'''

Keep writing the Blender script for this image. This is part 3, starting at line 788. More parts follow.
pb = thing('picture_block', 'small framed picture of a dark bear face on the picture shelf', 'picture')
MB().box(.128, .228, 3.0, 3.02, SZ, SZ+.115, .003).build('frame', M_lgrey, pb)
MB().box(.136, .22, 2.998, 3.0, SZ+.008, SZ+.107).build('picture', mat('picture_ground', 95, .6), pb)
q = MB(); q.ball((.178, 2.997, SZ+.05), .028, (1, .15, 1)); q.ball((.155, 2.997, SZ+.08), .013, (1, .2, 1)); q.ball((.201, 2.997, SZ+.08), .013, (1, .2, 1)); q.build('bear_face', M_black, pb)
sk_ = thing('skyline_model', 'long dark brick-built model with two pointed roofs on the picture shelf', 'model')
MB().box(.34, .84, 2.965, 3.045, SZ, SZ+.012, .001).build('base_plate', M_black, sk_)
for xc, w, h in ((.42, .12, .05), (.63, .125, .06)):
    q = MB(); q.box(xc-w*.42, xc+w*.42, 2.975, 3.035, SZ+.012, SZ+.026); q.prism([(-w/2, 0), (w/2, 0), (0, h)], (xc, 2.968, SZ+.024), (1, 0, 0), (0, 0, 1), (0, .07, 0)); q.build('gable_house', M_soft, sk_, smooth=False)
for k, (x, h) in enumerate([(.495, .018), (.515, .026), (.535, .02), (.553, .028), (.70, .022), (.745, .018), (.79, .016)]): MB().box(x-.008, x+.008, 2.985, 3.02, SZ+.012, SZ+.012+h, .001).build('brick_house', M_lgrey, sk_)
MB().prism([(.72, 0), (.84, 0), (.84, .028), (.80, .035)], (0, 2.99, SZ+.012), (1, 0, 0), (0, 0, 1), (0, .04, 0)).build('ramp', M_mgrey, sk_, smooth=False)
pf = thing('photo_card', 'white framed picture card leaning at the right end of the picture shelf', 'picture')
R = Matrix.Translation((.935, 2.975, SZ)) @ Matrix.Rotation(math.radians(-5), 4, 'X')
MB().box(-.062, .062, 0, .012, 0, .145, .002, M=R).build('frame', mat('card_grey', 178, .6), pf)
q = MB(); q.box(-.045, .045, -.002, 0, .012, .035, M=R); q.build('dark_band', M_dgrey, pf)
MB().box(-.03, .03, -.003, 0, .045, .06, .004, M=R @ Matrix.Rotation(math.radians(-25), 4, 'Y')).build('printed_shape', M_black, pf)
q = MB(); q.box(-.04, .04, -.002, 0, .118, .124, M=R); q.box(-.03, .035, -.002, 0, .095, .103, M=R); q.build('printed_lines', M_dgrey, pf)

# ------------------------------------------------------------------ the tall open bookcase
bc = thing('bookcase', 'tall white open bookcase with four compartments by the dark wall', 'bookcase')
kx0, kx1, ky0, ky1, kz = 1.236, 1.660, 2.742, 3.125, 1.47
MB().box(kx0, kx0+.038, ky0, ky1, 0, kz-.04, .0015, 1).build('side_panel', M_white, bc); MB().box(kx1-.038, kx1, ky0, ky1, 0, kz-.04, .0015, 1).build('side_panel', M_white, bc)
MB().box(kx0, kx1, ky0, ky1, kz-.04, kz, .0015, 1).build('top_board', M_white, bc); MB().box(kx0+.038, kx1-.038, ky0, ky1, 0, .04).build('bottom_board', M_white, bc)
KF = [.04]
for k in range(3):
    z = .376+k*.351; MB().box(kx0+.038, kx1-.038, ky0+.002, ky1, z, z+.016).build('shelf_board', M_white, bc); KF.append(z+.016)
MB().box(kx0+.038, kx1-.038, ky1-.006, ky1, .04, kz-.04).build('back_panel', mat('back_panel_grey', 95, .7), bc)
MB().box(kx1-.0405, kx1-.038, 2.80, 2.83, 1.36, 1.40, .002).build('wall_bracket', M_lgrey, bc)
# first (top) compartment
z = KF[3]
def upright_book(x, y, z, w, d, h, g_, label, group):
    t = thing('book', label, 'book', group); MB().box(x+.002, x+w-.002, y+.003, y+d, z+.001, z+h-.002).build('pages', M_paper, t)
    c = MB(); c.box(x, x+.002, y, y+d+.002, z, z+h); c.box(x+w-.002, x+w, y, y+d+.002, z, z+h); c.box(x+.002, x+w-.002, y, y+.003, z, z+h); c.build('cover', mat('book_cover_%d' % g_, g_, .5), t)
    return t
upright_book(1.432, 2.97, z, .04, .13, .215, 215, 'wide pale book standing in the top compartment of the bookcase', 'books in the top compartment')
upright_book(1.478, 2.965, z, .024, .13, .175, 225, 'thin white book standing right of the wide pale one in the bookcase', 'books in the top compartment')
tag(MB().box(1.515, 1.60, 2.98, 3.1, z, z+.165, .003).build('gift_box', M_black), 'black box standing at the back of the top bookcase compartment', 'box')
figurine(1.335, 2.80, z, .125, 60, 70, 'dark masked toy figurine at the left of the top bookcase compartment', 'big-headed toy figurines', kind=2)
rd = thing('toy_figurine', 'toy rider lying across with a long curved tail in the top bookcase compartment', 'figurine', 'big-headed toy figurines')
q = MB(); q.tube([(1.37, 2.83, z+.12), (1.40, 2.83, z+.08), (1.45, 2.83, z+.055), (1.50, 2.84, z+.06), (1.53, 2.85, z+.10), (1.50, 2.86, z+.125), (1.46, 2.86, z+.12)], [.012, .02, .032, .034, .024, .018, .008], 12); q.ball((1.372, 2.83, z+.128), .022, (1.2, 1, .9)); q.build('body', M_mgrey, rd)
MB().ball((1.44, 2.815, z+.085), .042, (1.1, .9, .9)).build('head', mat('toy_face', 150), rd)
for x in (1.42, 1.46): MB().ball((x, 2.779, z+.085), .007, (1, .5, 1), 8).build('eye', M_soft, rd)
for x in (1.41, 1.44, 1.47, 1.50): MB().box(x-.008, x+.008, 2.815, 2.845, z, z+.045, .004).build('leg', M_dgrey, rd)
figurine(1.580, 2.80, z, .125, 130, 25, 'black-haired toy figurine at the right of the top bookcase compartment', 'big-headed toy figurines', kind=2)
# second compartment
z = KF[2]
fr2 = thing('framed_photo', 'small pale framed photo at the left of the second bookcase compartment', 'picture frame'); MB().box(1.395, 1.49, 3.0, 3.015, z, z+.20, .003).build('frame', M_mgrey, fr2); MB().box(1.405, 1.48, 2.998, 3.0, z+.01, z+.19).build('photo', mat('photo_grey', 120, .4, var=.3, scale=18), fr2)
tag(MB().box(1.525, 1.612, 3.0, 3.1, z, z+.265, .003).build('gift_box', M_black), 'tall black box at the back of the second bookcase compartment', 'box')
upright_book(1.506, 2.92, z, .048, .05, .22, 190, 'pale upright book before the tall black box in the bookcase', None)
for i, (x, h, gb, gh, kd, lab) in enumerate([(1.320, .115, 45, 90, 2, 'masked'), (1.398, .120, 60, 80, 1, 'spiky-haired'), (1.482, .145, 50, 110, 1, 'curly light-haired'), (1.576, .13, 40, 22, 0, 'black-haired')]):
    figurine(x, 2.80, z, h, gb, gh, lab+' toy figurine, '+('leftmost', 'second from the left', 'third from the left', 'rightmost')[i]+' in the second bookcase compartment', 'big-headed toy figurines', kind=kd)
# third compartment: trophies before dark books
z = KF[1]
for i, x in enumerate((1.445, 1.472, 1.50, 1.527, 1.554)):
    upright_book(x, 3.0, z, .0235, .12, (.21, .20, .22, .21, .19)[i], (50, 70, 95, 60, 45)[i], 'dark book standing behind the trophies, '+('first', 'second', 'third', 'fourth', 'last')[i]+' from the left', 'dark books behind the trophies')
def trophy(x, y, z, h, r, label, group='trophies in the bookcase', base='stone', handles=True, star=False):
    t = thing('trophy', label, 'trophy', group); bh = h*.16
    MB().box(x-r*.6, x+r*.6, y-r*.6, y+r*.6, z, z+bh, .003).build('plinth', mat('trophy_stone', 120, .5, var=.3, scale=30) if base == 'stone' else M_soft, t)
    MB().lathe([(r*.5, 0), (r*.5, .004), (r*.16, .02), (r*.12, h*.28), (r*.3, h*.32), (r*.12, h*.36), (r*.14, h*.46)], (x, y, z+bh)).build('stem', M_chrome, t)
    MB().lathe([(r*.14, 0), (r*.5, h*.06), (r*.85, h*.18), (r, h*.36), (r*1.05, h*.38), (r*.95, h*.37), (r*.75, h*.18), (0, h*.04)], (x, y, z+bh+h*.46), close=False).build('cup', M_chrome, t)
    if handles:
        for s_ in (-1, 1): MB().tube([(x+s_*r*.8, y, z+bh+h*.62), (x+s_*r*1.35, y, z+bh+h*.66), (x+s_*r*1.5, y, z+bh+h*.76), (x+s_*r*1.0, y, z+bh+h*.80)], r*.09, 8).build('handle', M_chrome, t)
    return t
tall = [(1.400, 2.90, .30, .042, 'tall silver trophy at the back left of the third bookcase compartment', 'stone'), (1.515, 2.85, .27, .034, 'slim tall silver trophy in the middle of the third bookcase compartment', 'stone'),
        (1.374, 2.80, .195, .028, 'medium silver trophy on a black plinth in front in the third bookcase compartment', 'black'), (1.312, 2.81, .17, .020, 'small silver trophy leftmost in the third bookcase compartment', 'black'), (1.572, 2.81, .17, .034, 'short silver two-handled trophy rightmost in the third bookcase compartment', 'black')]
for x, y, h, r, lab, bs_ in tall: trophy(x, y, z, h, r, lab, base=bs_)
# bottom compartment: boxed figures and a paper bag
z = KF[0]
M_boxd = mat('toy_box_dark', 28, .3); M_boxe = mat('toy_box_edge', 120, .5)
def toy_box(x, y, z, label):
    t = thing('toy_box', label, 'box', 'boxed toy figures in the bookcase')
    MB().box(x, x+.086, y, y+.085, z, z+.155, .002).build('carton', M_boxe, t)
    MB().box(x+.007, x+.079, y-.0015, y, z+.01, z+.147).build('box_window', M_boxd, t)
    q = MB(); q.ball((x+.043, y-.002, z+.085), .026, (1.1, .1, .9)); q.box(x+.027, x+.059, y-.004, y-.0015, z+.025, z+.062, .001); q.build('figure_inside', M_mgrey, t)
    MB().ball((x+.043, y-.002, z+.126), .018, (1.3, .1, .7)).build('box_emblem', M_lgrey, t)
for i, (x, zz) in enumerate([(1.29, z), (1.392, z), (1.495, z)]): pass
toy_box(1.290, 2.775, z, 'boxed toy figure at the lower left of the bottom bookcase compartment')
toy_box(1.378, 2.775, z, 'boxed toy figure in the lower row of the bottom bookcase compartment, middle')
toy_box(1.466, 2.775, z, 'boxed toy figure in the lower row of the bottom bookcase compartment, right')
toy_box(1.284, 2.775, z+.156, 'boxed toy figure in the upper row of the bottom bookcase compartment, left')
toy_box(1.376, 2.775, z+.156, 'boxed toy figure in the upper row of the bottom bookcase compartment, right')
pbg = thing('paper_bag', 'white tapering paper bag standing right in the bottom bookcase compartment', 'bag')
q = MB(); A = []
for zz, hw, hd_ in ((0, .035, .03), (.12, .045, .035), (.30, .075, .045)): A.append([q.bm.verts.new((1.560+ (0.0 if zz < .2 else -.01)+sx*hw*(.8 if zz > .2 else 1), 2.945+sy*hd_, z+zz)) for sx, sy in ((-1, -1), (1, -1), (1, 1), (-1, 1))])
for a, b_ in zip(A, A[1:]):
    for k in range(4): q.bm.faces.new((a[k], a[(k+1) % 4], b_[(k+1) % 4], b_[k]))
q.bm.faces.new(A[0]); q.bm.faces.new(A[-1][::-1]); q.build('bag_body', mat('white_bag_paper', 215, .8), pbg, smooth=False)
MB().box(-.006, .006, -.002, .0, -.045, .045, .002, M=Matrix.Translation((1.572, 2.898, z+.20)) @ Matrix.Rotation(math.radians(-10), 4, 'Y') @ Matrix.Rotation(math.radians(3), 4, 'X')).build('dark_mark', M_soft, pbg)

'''

Everything from the first line through the line containing "q = MB(); q.box(-.04, .04, -.002, 0, .118, .124, M=R);" should be quoted exactly, and nothing beyond it.

*Finished task*
Keep writing the Blender script for this image. This is part 3, starting at line 788. More parts follow.
pb = thing('picture_block', 'small framed picture of a dark bear face on the picture shelf', 'picture')
MB().box(.128, .228, 3.0, 3.02, SZ, SZ+.115, .003).build('frame', M_lgrey, pb)
MB().box(.136, .22, 2.998, 3.0, SZ+.008, SZ+.107).build('picture', mat('picture_ground', 95, .6), pb)
q = MB(); q.ball((.178, 2.997, SZ+.05), .028, (1, .15, 1)); q.ball((.155, 2.997, SZ+.08), .013, (1, .2, 1)); q.ball((.201, 2.997, SZ+.08), .013, (1, .2, 1)); q.build('bear_face', M_black, pb)
sk_ = thing('skyline_model', 'long dark brick-built model with two pointed roofs on the picture shelf', 'model')
MB().box(.34, .84, 2.965, 3.045, SZ, SZ+.012, .001).build('base_plate', M_black, sk_)
for xc, w, h in ((.42, .12, .05), (.63, .125, .06)):
    q = MB(); q.box(xc-w*.42, xc+w*.42, 2.975, 3.035, SZ+.012, SZ+.026); q.prism([(-w/2, 0), (w/2, 0), (0, h)], (xc, 2.968, SZ+.024), (1, 0, 0), (0, 0, 1), (0, .07, 0)); q.build('gable_house', M_soft, sk_, smooth=False)
for k, (x, h) in enumerate([(.495, .018), (.515, .026), (.535, .02), (.553, .028), (.70, .022), (.745, .018), (.79, .016)]): MB().box(x-.008, x+.008, 2.985, 3.02, SZ+.012, SZ+.012+h, .001).build('brick_house', M_lgrey, sk_)
MB().prism([(.72, 0), (.84, 0), (.84, .028), (.80, .035)], (0, 2.99, SZ+.012), (1, 0, 0), (0, 0, 1), (0, .04, 0)).build('ramp', M_mgrey, sk_, smooth=False)
pf = thing('photo_card', 'white framed picture card leaning at the right end of the picture shelf', 'picture')
R = Matrix.Translation((.935, 2.975, SZ)) @ Matrix.Rotation(math.radians(-5), 4, 'X')
MB().box(-.062, .062, 0, .012, 0, .145, .002, M=R).build('frame', mat('card_grey', 178, .6), pf)
q = MB(); q.box(-.045, .045, -.002, 0, .012, .035, M=R); q.build('dark_band', M_dgrey, pf)
MB().box(-.03, .03, -.003, 0, .045, .06, .004, M=R @ Matrix.Rotation(math.radians(-25), 4, 'Y')).build('printed_shape', M_black, pf)
q = MB(); q.box(-.04, .04, -.002, 0, .118, .124, M=R); q.box(-.03, .035, -.002, 0, .095, .103, M=R); q.build('printed_lines', M_dgrey, pf)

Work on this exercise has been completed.